### Written exercise
Only the lines from the first one through the line with "sprig((bx, .13, ZT0+.05), t_, n_+3, sz, M[mt], label_for('ivy" should be printed, exactly as they appear.
+++ Dataset extract +++
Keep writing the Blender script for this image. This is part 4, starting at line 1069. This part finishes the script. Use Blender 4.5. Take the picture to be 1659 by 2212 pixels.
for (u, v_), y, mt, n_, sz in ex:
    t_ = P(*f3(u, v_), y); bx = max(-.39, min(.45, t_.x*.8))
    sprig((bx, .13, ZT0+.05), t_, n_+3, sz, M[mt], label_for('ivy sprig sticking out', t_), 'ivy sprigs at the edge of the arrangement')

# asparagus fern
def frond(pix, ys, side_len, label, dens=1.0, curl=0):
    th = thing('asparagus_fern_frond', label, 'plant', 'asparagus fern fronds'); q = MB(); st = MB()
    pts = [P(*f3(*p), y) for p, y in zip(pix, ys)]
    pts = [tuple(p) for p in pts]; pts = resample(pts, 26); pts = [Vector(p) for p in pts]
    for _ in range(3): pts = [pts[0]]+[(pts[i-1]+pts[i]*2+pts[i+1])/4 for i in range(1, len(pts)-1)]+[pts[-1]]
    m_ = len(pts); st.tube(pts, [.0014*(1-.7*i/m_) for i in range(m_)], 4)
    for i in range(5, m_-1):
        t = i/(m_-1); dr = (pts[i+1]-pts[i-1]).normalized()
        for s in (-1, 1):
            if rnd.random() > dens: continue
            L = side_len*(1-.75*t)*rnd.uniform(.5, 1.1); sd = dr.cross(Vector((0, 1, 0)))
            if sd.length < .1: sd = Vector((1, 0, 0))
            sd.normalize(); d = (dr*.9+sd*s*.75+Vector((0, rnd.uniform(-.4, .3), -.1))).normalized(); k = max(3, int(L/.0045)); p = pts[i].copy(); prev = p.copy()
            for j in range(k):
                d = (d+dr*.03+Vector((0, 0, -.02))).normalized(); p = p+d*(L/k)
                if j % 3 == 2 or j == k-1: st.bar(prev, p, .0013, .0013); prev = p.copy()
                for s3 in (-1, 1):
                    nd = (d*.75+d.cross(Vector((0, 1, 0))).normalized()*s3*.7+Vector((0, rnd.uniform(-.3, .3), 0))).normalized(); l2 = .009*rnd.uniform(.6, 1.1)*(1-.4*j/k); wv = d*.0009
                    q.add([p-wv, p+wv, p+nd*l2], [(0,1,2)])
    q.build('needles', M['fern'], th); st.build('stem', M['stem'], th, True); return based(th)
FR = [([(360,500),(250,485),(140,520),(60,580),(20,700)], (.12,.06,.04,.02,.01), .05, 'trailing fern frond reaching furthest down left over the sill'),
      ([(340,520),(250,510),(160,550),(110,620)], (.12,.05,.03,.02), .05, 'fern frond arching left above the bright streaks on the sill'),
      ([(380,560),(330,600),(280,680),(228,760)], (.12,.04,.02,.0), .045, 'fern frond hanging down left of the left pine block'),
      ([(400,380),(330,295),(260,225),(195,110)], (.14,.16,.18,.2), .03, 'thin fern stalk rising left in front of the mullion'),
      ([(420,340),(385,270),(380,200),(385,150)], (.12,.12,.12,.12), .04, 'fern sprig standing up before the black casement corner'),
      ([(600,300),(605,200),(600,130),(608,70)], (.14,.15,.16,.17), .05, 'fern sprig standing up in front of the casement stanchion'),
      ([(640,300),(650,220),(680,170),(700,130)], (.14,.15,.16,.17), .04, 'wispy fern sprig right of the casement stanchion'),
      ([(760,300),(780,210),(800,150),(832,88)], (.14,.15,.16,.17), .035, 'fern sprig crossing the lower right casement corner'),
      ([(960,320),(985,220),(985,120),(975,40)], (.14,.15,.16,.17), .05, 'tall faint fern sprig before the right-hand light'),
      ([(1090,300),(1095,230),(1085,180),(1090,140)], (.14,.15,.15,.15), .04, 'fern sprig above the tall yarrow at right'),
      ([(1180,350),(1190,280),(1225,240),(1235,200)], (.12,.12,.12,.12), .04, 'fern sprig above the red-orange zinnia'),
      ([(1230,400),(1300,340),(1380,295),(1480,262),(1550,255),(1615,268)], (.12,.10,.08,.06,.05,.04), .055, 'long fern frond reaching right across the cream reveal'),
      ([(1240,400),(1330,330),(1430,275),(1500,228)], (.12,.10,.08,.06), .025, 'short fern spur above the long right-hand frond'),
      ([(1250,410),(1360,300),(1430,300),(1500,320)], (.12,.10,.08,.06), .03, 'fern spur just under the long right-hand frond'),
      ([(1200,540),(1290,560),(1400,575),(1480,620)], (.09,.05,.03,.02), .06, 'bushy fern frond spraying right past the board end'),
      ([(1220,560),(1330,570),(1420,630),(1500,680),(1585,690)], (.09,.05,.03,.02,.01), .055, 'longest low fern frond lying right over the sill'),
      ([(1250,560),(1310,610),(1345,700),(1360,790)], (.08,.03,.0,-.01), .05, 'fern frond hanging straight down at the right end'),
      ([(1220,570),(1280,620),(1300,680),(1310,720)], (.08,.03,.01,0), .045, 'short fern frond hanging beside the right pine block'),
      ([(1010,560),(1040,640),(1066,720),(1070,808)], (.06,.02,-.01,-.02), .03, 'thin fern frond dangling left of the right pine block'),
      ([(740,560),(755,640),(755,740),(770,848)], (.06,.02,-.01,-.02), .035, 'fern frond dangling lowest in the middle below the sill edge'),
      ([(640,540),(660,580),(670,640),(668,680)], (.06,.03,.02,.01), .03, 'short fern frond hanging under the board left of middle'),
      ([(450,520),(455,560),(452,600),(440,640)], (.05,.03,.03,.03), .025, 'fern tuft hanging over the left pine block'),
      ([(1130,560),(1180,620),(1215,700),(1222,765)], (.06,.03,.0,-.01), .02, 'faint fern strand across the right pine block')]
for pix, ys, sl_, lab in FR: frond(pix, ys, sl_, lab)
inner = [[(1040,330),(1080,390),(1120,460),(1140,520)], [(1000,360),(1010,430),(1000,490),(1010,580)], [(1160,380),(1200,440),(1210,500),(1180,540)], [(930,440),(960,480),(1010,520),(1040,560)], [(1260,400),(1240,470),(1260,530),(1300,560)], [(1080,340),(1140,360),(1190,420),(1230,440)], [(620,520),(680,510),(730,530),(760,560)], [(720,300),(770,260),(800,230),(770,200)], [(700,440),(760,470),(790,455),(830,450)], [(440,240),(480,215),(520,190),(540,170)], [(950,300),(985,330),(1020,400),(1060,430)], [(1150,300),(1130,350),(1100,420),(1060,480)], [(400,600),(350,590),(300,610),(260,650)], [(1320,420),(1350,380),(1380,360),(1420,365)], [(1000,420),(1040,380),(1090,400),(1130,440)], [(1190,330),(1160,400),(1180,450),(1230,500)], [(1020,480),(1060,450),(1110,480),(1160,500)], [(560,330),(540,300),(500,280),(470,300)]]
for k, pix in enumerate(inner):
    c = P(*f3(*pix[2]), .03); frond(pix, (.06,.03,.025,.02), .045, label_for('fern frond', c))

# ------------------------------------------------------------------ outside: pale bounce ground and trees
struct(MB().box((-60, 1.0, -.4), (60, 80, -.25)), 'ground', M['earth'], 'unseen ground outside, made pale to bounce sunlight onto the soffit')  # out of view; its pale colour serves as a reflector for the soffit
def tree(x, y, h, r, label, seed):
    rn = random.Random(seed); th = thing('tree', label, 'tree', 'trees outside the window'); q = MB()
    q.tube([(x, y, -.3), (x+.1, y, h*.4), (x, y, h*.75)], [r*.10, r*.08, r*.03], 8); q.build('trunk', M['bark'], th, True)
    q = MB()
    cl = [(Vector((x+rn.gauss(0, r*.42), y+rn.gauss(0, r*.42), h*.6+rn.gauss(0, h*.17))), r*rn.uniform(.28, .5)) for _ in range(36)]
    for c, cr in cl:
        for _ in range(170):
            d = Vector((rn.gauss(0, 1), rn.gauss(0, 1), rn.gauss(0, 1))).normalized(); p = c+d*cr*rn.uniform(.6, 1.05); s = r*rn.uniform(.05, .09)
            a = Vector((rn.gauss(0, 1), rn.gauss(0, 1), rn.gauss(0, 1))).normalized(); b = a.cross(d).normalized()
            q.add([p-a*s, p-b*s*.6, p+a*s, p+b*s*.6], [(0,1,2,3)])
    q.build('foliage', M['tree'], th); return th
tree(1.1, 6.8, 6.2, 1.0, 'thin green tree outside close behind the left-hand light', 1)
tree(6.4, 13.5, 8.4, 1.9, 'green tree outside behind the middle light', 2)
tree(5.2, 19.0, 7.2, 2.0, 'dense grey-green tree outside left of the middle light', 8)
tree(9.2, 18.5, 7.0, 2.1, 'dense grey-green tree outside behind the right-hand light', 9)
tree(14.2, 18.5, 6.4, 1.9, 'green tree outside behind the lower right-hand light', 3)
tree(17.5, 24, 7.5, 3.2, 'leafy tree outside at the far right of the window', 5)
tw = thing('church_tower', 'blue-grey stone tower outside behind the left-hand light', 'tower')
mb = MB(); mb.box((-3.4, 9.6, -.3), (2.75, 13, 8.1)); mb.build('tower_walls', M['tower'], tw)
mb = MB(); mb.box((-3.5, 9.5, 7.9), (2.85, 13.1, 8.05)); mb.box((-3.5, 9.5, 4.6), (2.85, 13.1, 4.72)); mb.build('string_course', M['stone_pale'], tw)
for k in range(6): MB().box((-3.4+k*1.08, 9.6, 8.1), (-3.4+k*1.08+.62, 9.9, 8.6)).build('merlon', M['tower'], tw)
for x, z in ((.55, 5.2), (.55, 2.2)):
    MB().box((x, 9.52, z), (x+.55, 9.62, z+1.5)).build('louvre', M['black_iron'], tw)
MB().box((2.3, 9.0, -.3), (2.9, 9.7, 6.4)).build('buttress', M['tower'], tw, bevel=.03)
+++
### Solution to this exercise
Keep writing the Blender script for this image. This is part 4, starting at line 1069. This part finishes the script. Use Blender 4.5. Take the picture to be 1659 by 2212 pixels.
for (u, v_), y, mt, n_, sz in ex:
    t_ = P(*f3(u, v_), y); bx = max(-.39, min(.45, t_.x*.8))
    sprig((bx, .13, ZT0+.05), t_, n_+3, sz, M[mt], label_for('ivy sprig sticking out', t_), 'ivy sprigs at the edge of the arrangement')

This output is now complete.